O que falta ao homem é consciência de sua facticidade.  Estamos lançados no mundo como um barco sem rumo. A imanência nas coisas nos tira a consciência de nossa condição finita e nos condena a banalidade da vida cotidiana. É somente a consciência de nossa condição finita, é somente a consciência do Nada, que nos permite transcender e reavaliarmos nossa própria vida e comportamento, dando sentido e significados ela.

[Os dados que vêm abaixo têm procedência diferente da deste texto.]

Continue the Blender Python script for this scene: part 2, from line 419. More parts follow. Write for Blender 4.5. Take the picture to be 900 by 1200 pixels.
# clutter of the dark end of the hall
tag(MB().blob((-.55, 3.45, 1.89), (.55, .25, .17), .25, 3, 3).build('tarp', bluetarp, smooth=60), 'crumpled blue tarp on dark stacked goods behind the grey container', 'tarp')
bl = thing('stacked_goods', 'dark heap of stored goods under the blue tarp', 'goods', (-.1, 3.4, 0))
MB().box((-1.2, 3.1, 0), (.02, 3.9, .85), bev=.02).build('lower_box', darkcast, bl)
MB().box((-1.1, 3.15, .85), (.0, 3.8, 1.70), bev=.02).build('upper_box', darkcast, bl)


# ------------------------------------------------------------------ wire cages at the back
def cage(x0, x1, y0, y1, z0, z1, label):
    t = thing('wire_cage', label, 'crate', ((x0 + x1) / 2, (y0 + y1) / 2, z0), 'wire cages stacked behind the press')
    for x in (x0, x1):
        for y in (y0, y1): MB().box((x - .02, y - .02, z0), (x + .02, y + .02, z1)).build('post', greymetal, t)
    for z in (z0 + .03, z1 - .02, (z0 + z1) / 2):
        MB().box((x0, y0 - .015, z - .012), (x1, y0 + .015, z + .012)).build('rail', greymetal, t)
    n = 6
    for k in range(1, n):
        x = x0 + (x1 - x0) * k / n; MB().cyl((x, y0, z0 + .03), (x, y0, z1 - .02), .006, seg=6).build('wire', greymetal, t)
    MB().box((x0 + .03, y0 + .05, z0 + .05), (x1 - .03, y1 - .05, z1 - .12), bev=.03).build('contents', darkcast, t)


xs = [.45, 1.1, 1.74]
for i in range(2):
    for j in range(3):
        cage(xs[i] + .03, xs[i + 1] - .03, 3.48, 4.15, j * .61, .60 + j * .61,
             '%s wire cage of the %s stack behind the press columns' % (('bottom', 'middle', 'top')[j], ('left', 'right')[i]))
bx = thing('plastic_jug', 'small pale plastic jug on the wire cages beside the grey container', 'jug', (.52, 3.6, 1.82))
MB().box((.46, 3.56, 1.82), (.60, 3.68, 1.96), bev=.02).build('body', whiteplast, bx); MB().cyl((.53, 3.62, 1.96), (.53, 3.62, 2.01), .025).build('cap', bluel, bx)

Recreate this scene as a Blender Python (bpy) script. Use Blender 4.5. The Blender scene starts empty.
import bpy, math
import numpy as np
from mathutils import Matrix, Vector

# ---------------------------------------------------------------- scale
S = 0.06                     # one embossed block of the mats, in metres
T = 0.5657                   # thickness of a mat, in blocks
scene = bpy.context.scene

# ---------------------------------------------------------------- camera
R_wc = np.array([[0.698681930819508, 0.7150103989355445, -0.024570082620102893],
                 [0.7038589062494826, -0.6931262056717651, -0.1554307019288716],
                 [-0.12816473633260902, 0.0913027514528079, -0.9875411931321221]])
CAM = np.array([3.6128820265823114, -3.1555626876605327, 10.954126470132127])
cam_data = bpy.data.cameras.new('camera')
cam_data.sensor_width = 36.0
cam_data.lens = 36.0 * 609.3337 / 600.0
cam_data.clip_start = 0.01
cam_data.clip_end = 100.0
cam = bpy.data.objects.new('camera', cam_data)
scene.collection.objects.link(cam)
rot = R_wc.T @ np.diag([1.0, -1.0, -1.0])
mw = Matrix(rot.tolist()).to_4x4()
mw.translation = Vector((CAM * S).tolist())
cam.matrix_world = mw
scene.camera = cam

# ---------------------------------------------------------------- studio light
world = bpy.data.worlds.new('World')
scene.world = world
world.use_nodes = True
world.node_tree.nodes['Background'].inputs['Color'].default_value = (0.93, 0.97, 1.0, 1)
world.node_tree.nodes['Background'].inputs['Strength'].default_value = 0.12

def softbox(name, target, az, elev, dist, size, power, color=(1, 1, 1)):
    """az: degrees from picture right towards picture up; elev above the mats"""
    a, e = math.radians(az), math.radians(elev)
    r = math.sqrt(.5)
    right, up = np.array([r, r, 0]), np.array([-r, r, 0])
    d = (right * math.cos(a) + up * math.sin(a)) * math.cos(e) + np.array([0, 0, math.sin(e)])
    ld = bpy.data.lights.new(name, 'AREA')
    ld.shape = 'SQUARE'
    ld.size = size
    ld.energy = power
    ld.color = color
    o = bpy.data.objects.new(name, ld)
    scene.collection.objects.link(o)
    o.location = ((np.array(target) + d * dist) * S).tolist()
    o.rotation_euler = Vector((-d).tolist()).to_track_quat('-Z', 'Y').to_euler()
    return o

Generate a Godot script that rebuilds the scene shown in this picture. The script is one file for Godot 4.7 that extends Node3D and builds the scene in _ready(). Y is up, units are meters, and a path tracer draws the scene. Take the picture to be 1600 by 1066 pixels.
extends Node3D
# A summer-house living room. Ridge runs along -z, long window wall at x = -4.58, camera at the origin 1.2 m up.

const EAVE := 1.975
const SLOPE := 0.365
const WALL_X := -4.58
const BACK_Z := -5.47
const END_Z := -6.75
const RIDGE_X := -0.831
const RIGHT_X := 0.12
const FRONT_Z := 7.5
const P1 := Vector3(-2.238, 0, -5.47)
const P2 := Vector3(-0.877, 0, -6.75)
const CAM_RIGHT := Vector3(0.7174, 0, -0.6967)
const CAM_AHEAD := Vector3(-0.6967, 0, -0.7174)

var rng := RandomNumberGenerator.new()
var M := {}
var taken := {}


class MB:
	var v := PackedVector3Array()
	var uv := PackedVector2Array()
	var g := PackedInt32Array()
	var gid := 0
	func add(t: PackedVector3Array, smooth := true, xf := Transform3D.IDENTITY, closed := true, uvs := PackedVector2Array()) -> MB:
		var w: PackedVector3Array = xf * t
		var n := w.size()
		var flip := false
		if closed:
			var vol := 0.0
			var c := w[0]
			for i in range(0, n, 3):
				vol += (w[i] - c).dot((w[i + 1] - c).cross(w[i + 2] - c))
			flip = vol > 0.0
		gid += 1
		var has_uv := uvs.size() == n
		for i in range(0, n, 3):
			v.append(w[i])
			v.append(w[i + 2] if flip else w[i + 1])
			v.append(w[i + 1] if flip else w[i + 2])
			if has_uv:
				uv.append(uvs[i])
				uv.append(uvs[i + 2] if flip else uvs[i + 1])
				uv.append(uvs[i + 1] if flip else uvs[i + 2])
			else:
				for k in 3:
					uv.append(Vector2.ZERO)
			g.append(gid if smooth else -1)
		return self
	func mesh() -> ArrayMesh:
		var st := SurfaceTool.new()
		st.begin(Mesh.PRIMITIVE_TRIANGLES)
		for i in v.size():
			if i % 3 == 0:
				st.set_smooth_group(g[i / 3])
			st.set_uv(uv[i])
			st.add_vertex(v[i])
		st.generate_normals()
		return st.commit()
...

Vivemos numa época de incerteza, de insegurança e de superficialidade. Temos dificuldade em entender a nossa própria experiência social e não conseguimos nos dar conta da relação que há entre nossas vidas e as forças que nos subjugam. Não percebemos que nossos dramas, conflitos, medos, frustrações são, em grande parte, causados pelos valores de nossa sociedade ou pelas estruturas sociais que nos governam. Por causa disso, não temos uma experiência bem definida das nossas próprias necessidades, não sabemos o que sentimos ou o que verdadeiramente queremos.  Todos os dias os indivíduos acordam cedo, vão para o trabalho, almoçam com os mesmos colegas, compartilham as mesmas experiências. Quando voltam do trabalho para casa, conversam sobre os mesmos assuntos, fazem as mesmas atividades e assistem os mesmos programas de televisão. Aos finais de semana,  buscam as mesmas agitações e divertimentos.  Eles são incapazes de perceber que possuem uma vida fragmentada.  Estão sempre em movimento, em busca de um desejo insuflado pela sociedade. Apegam-se a verdades, valores ou regras externas que não escolheram conscientemente. Como se o mundo tivesse um sentido ou um significado dado a priori. São seres despersonalizados pela cultura. Vivem numa Matrix, incapazes de separar a consciência da realidade. São incapazes de contemplar o seu mundo interior. São incapazes de reconhecer o Nada e darem sentido a suas próprias vidas. Como diz Montaigne, “meditar sobre a finitude é meditar sobre a liberdade”.